- DIRECTIVE -
Transcribe the material word for word, but without the images.

- DATASET EXTRACT -
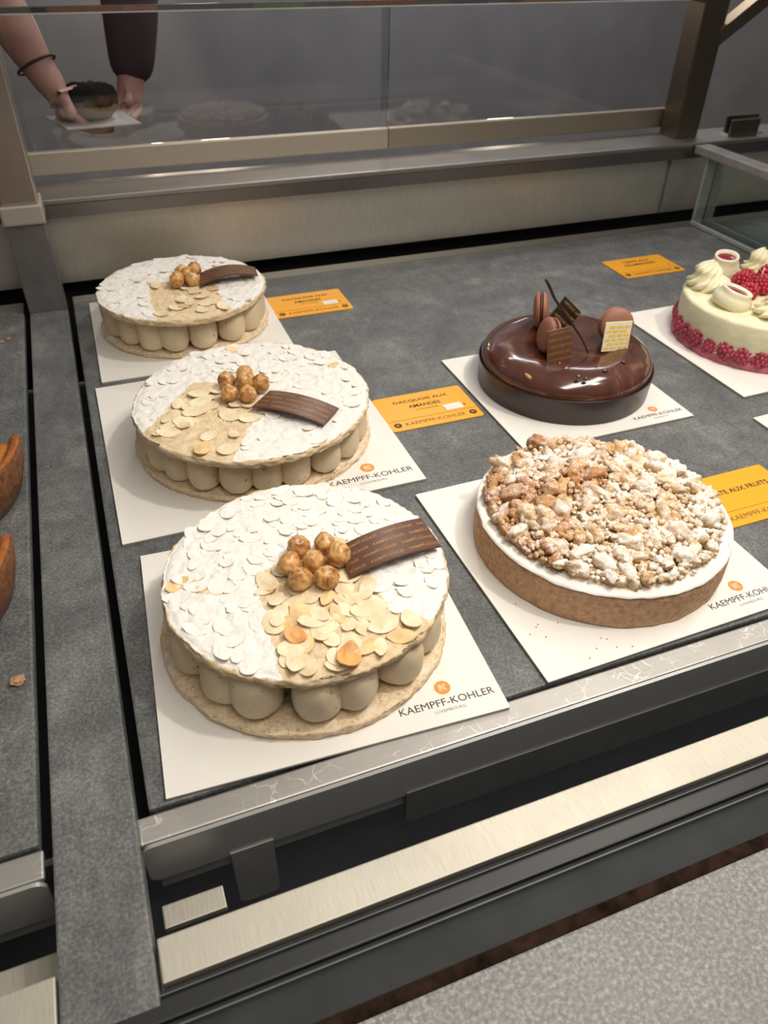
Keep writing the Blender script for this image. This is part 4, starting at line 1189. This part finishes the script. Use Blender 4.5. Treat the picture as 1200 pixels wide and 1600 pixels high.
# the other hand supports the board from the right rear
for i, dx in enumerate([-.040, -.014, .012, .034]):
    hand(20, None, [(0, [(.232 + dx, 3.150, .405, .0185), (.205 + dx, 3.105, .3930, .0165), (.190 + dx, 3.070, .3925, .0150)])])
hand(20, None, [(0, [(.236, 3.130, .450, .0200), (.222, 3.100, .436, .0175)])])
body = skin_mesh('body', N, E_, SKIN, person)
TORSO = [tuple([*n[:3], n[3] + .025]) for n in (N[0], N[1], N[2], N[3])] + [tuple([*N[8][:3], .15]), tuple([*N[9][:3], .13]), (-.27, 3.32, .955, .115),
         tuple([*N[15][:3], .15]), tuple([*N[16][:3], .125]), tuple([*N[17][:3], .112]), tuple([*N[18][:3], .105]), (.257, 3.192, .475, .074)]
skin_mesh('shirt', TORSO, [(0, 1), (1, 2), (2, 3), (3, 4), (4, 5), (5, 6), (3, 7), (7, 8), (8, 9), (9, 10), (10, 11)], SHIRT, person)
TR = [(-.86, 4.20, -.12, .315)] + [tuple([*N[i][:3], N[i][3] + .03]) for i in (21, 22, 23, 25, 26, 27)]
skin_mesh('trousers', TR, [(0, 1), (1, 2), (2, 3), (0, 4), (4, 5), (5, 6)], TROU, person)
for sx in (-1.02, -.66):
    link('shoe', blob(.095, .22, .085, 3, .03, 1, 1, lambda c: Vector((c.x, c.y, max(c.z, -.05))), None, (sx, 4.12, -1.895)), SHOE, person, smooth=True)
hc = Vector((-.695, 3.71, 1.46))
link('hair', blob(.195, .205, .215, 3, .05, 2, 3, lambda c: Vector((c.x, max(c.y, -.06 - .5 * max(0, c.z)), max(c.z, -.10))), None, tuple(hc + Vector((0, .03, .07)))), HAIR, person, smooth=True)
for sx in (-1, 1):
    link('eye', blob(.018, .012, .014, 2, 0, 1, 0, None, None, (hc.x + sx * .06, hc.y - .168, hc.z - .03)), plain('eye_white', (.7, .68, .66), .3), person, smooth=True)
    link('ear', blob(.02, .035, .05, 2, .1, 2, 0, None, None, (hc.x + sx * .178, hc.y, hc.z - .05)), SKIN, person, smooth=True)
link('nose', blob(.022, .035, .045, 2, 0, 1, 0, None, None, (hc.x, hc.y - .185, hc.z - .075)), SKIN, person, smooth=True)
link('mouth', blob(.045, .012, .012, 2, 0, 1, 0, None, None, (hc.x, hc.y - .165, hc.z - .145)), plain('lip', (.40, .15, .13), .5), person, smooth=True)
bm = bmesh.new(); pts = []
ax = (Vector(N[12][:3]) - Vector(N[11][:3])).normalized(); u = ax.orthogonal().normalized(); v = ax.cross(u); cc = Vector(N[12][:3]) - ax * .02
add_tube(bm, [cc + (u * math.cos(2 * PI * k / 24) + v * math.sin(2 * PI * k / 24)) * .064 for k in range(25)], .0045, 8, cap=False)
link('bracelet', bm, plain('dark_cord', (.05, .02, .015), .5), person, smooth=True)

- FINAL RESULT -
Keep writing the Blender script for this image. This is part 4, starting at line 1189. This part finishes the script. Use Blender 4.5. Treat the picture as 1200 pixels wide and 1600 pixels high.
# the other hand supports the board from the right rear
for i, dx in enumerate([-.040, -.014, .012, .034]):
    hand(20, None, [(0, [(.232 + dx, 3.150, .405, .0185), (.205 + dx, 3.105, .3930, .0165), (.190 + dx, 3.070, .3925, .0150)])])
hand(20, None, [(0, [(.236, 3.130, .450, .0200), (.222, 3.100, .436, .0175)])])
body = skin_mesh('body', N, E_, SKIN, person)
TORSO = [tuple([*n[:3], n[3] + .025]) for n in (N[0], N[1], N[2], N[3])] + [tuple([*N[8][:3], .15]), tuple([*N[9][:3], .13]), (-.27, 3.32, .955, .115),
         tuple([*N[15][:3], .15]), tuple([*N[16][:3], .125]), tuple([*N[17][:3], .112]), tuple([*N[18][:3], .105]), (.257, 3.192, .475, .074)]
skin_mesh('shirt', TORSO, [(0, 1), (1, 2), (2, 3), (3, 4), (4, 5), (5, 6), (3, 7), (7, 8), (8, 9), (9, 10), (10, 11)], SHIRT, person)
TR = [(-.86, 4.20, -.12, .315)] + [tuple([*N[i][:3], N[i][3] + .03]) for i in (21, 22, 23, 25, 26, 27)]
skin_mesh('trousers', TR, [(0, 1), (1, 2), (2, 3), (0, 4), (4, 5), (5, 6)], TROU, person)
for sx in (-1.02, -.66):
    link('shoe', blob(.095, .22, .085, 3, .03, 1, 1, lambda c: Vector((c.x, c.y, max(c.z, -.05))), None, (sx, 4.12, -1.895)), SHOE, person, smooth=True)
hc = Vector((-.695, 3.71, 1.46))
link('hair', blob(.195, .205, .215, 3, .05, 2, 3, lambda c: Vector((c.x, max(c.y, -.06 - .5 * max(0, c.z)), max(c.z, -.10))), None, tuple(hc + Vector((0, .03, .07)))), HAIR, person, smooth=True)
for sx in (-1, 1):
    link('eye', blob(.018, .012, .014, 2, 0, 1, 0, None, None, (hc.x + sx * .06, hc.y - .168, hc.z - .03)), plain('eye_white', (.7, .68, .66), .3), person, smooth=True)
    link('ear', blob(.02, .035, .05, 2, .1, 2, 0, None, None, (hc.x + sx * .178, hc.y, hc.z - .05)), SKIN, person, smooth=True)
link('nose', blob(.022, .035, .045, 2, 0, 1, 0, None, None, (hc.x, hc.y - .185, hc.z - .075)), SKIN, person, smooth=True)
link('mouth', blob(.045, .012, .012, 2, 0, 1, 0, None, None, (hc.x, hc.y - .165, hc.z - .145)), plain('lip', (.40, .15, .13), .5), person, smooth=True)
bm = bmesh.new(); pts = []
ax = (Vector(N[12][:3]) - Vector(N[11][:3])).normalized(); u = ax.orthogonal().normalized(); v = ax.cross(u); cc = Vector(N[12][:3]) - ax * .02
add_tube(bm, [cc + (u * math.cos(2 * PI * k / 24) + v * math.sin(2 * PI * k / 24)) * .064 for k in range(25)], .0045, 8, cap=False)
link('bracelet', bm, plain('dark_cord', (.05, .02, .015), .5), person, smooth=True)